最後に八王子国民保護協議会条例についてです。市町村の国民保護計画を作るために、協議会の設置が必須なのですが、質疑の中で、なぜ、国民保護計画を立てるのか、有事法制の一環として、戦争へ国民を駆り立てるためのものであり、国民を守るためのものではないということが、明らかになってきました。戦争をしないこと、仕掛けないこと、これが住民を戦争から守る唯一の方法です。市長自身、市民外交を実施していくが大事といいつつも、協議会には、自衛隊に参加してもらいたいと、なんら審議がされていないうちから明言されています。万が一、有事になれば、自衛隊は侵害排除のために戦闘部隊としての機能を持つわけで、国民の保護と矛盾します。
国民保護法が持つ意味、そして国民保護計画の具体性と実効性、こういったことを市民とともに十分議論していかなければならないにもかかわらず、なんら市民に対する周知がない中で、計画を進めようとしていることに大きな危機感を感じます。

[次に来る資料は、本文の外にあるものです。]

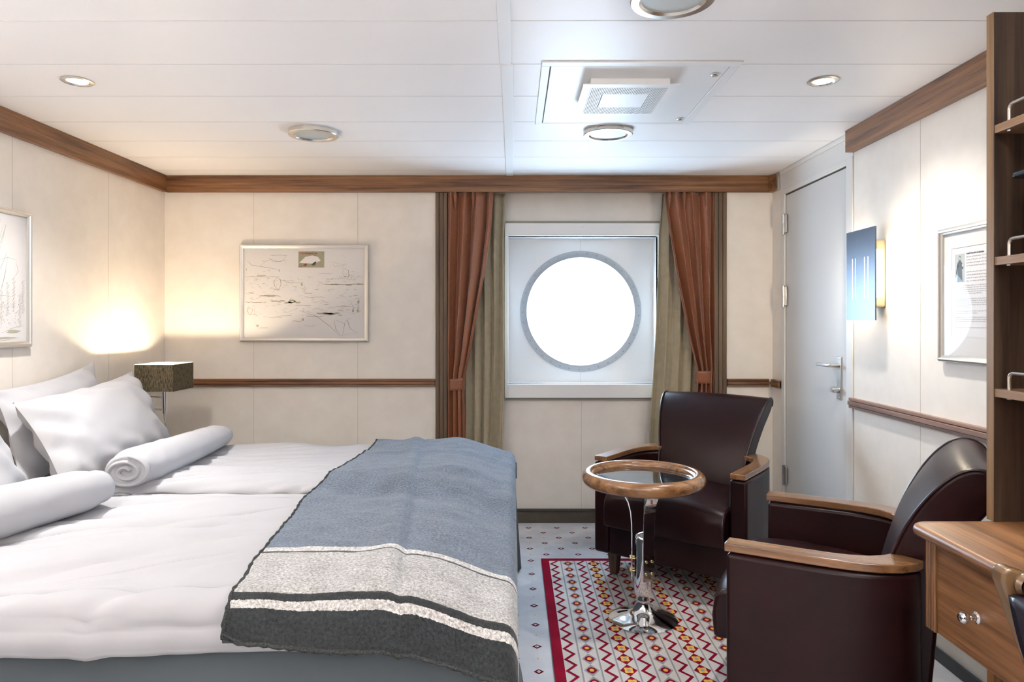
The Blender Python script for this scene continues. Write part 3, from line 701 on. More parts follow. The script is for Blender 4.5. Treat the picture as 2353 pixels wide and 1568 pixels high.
# sconce
t = thing('wall_sconce', (XR, 2.945, 1.43), 'lit wall sconce with slotted blue metal plate beside the white door', 'wall lamp')
sx = 1.465; ya, yb = 2.822, 3.064; za, zb = 1.243, 1.626
mb = MB(); slots = []
for px in (1958.5, 1965.5, 1986, 1994):
    d = sx*F/(px-CX); slots.append((d-.0026, d+.0026))
slots.sort(); sz0, sz1 = 1.335, 1.508
cur = ya
for a, b in slots: mb.box(sx, sx+.002, cur, a, sz0, sz1); cur = b
mb.box(sx, sx+.002, cur, yb, sz0, sz1); mb.box(sx, sx+.002, ya, yb, za, sz0); mb.box(sx, sx+.002, ya, yb, sz1, zb)
mb.box(sx+.002, sx+.006, ya, ya+.004, za, zb); mb.box(sx+.002, sx+.006, yb-.004, yb, za, zb)
build('front_plate', mb, 'blue_metal', t, smooth=0)
mb = MB(); mb.box(sx+.030, XR-.001, 2.905, 2.985, 1.298, 1.582); build('housing', mb, 'taupe', t, bevel=.008, seg=3)
mb = MB(); mb.box(sx+.0022, sx+.014, 2.86, 3.03, 1.32, 1.525); build('diffuser', mb, 'lit_sconce', t, smooth=0)
mb = MB(); mb.box(sx+.034, XR-.012, 2.9035, 2.9865, 1.338, 1.540); build('lit_window', mb, 'lit_sconce', t, smooth=0)
for dy in (-.05, .05): pass
l = light('sconce_glow', 'AREA', (0, 0, 0), 5.0, (1.0, .84, .62), .18, (0, 0, 0), shape='RECTANGLE', size_y=.03)
l.data.energy = 1.3; l.parent = t; l.location = (1.512-XR, 2.898-2.945, 0); l.rotation_euler = (PI/2+PI, 0, 0); l.rotation_euler = Vector((0, -1, 0)).to_track_quat('-Z', 'X').to_euler()
l2 = light('sconce_glow', 'AREA', (0, 0, 0), 1.8, (1.0, .84, .62), .18, shape='RECTANGLE', size_y=.03)
l2.parent = t; l2.location = (1.512-XR, 2.991-2.945, 0); l2.rotation_euler = Vector((0, 1, 0)).to_track_quat('-Z', 'X').to_euler()

# bedside lamp on the left wall
lx, ly = -1.86, 3.71
t = thing('wall_lamp', (lx, ly, .73), 'lit bedside wall lamp with square dark fabric shade and chrome arm', 'wall lamp')
s0, s1, s2, s3 = lx-.101, lx+.099, ly-.11, ly+.12; zt, zb = 1.014, .874
mb = MB()
def shell(mb, e, mi, za, zb):
    pts = [(s0+e, s2+e), (s1-e, s2+e), (s1-e, s3-e), (s0+e, s3-e)]
    mb.loft([[(a, b, za) for a, b in pts], [(a, b, zb) for a, b in pts]], caps=False, mi=mi)
shell(mb, 0, 0, zb, zt); shell(mb, .0025, 1, zb, zt)
for z in (zb, zt):
    a = [(s0, s2), (s1, s2), (s1, s3), (s0, s3)]; b = [(s0+.0025, s2+.0025), (s1-.0025, s2+.0025), (s1-.0025, s3-.0025), (s0+.0025, s3-.0025)]
    mb.loft([[(p_[0], p_[1], z) for p_ in a], [(p_[0], p_[1], z) for p_ in b]], caps=False, mi=0)
build('shade', mb, ['lampcloth', 'lampwhite'], t, smooth=0, fix=False)
mb = MB(); mb.box(s0+.004, s1-.004, s2+.004, s3-.004, zb+.006, zb+.009); build('bulb_light_stop', mb, 'lampwhite', t, smooth=0)  # unseen plate added to keep the bulb from lighting the wall below
mb = MB(); mb.tube([(lx, ly, .748), (lx, ly, .90)], .0125, 20); build('chrome_tube', mb, 'chrome', t)
mb = MB(); mb.sphere((lx, ly, .935), .020, 16, sq=(1, 1, 1.3)); build('bulb', mb, 'lit_bulb', t)
for z in (.831, .7665):
    mb = MB(); mb.tube([(lx-.01, ly, z), (XL+.02, 3.80, z+.004)], .0055, 10); build('arm', mb, 'chrome', t)
mb = MB(); mb.box(XL+.001, XL+.022, 3.745, 3.865, .72, .862); build('wall_plate', mb, 'chrome', t, bevel=.004)
mb = MB(); mb.tube([(lx, ly, .75), (lx, ly, .725), (lx+.004, ly, .705), (lx+.010, ly, .68), (lx+.010, ly, .655), (lx+.0, ly, .63), (lx-.014, ly, .61), (lx-.05, ly+.02, .585), (lx-.12, ly+.04, .57), (XL+.003, ly+.05, .56)], [.005, .005, .0032]+[.0028]*7, 10)
build('cord', mb, 'steel', t)
l = light('bulb_light', 'POINT', (0, 0, .215), 19, (1.0, .80, .56), .02); l.parent = t; l.location = (0, 0, .205+.02)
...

国は小さな政府をめざし、重たくなった来た福祉予算の削減、負担の自治体への転化、自己責任論による政府の責任放棄等を推し進めつつあります。そしてそのような今だからこそ、福祉の向上を目的とする地方自治の原点に立ち返り、何をやらなければならないか、が問われているのです。以上を持って、本予算に対して反対の討論とします。